Speaker for the Dead by Orson Scott Card

Speaker for the Dead by Orson Scott Card: I consider this less the second book in a series or even a mere sequel than the second half of Ender Wiggin’s story. What began with his troubled childhood in the Battle School concludes on the planet of Lusitania, where the first intelligent alien species in 3000 years has been discovered. The Piggies, as they are affectionately called, are full of mysteries and questions, but they seem friendly enough. However, when two xenologists are found brutally slain by the Piggies, fear and suspicion begin to spread through the human colony. It’s another solid story about understanding alien societies, full of memorable and realistic characters. As an added bonus, most of the questions raised in Ender’s Game (how did the video game know about Peter, what happened to the Hive Queen etc.) are answered. Definitely an excellent book. I’m surprised people don’t praise the pair of novels as much as Ender’s Game alone, actually. I’m glad I read this. Highly recommended.

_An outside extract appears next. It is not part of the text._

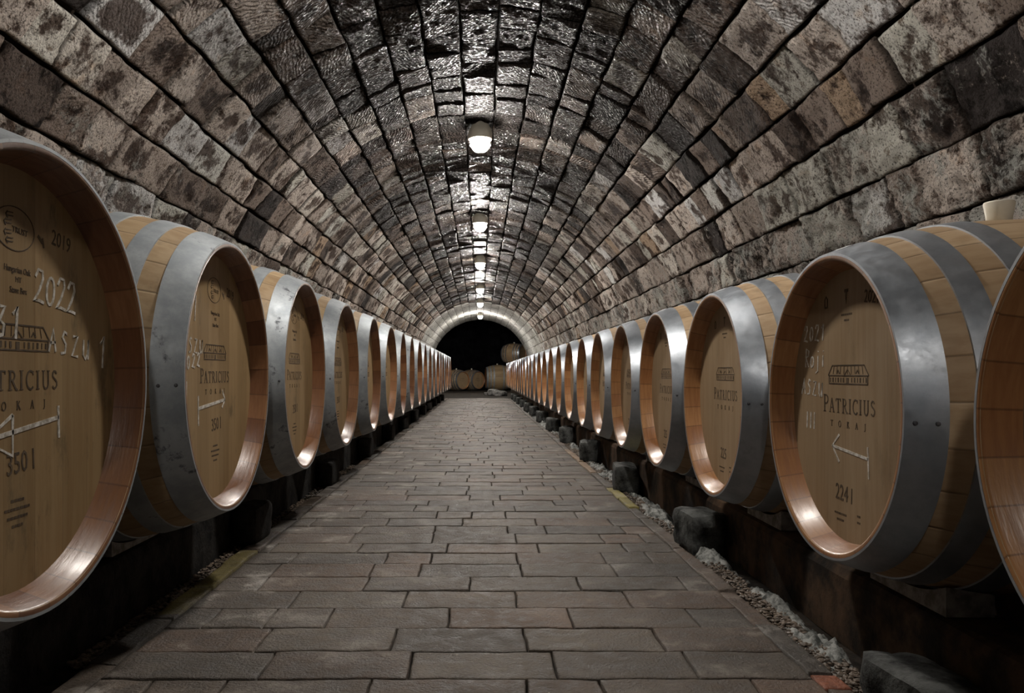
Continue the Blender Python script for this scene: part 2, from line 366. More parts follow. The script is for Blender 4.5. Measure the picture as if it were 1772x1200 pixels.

Ender’s Game by Orson Scott Card

Ender’s Game by Orson Scott Card: I first read this between fifteen and twenty years ago and remember really enjoying it then. This time was no different. Ender is a brilliant child soldier, drafted into Battle School at the age of six. He and his comrades are training to fight the Buggers, a hostile alien race who have invaded Earth twice already with terrible casualties. Though it sounds from this two-sentence description to be your standard military science fiction, it is something quite apart from those. This is not about the glories of war, but rather the troubles of a young child forced to grow up before he’s even reached puberty. It’s also the story of his two brilliant siblings, left on Earth to deal with their own troubles. Ender is extremely sympathetic; even when he was cruel I only pitied him. This is definitely one I will be reading again someday.